Emma Cocker is a writer-artist and Associate Professor in Fine Art at Nottingham Trent University, UK. Her research enquiry unfolds at the threshold between writing/art, involving diverse process-oriented, dialogic-collaborative and aesthetic-poetic approaches to working with and through language. Cocker often works in collaboration with other artists on durational projects, where the studio-gallery or site-specific context is approached as a live laboratory for shared artistic research. Cocker’s writing has been published in Failure, 2010; Stillness in a Mobile World, 2010; Drawing a Hypothesis: Figures of Thought, 2011; Hyperdrawing: Beyond the Lines of Contemporary Art, 2012; On Not Knowing: How Artists Think, 2013; Choreo-graphic Figures: Deviations from the Line, 2017; The Creative Critic: Writing as/about Practice, 2018; Live Coding: A User's Manual, 2023, and in the solo collections, The Yes of the No, 2016, and How Do You Do?, 2025. Cocker is co-founder of the international Society for Artistic Research Special Interest Group for Language-based Artistic Research. See also https://orcid.org/0000-0002-2985-7839

Event: Collateral Readings (Language-based Artistic Research)

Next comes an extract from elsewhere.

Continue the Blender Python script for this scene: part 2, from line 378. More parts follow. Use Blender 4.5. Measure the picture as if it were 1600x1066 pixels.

The first official gathering of the Society of Artistic Research Special Interest Group of Language-based Artistic Research, took place prior to the Society of Artistic Research Conference 2021, for celebrating with the recent launch of Practice Sharing, an online presentation of expanded approaches to language-based practice within the field of artistic research. The first Practice Sharing comprises over 70 individuals and collaborations from a broad and transforming perspective to include diverse fields such as visual arts, performance, film, theatre, music, choreography as well as literature. 


For the event in April 2021, we invited a number of colleagues within the field of language-based artistic research to present their own individual ‘readings’ of the Practice Sharing material, drawing out different resonances and connections emerging through diving into this rich collection of practices. These diverse readings provide a context for opening up a wider informal discussion, for reflecting on broader issues and questions concerning language-based artistic research and the future direction of the Special Interest Group. Readers include Rosie Heinrich, Brandon LaBelle, Monika Rinck, Imogen Stidworthy, Nathan Walker.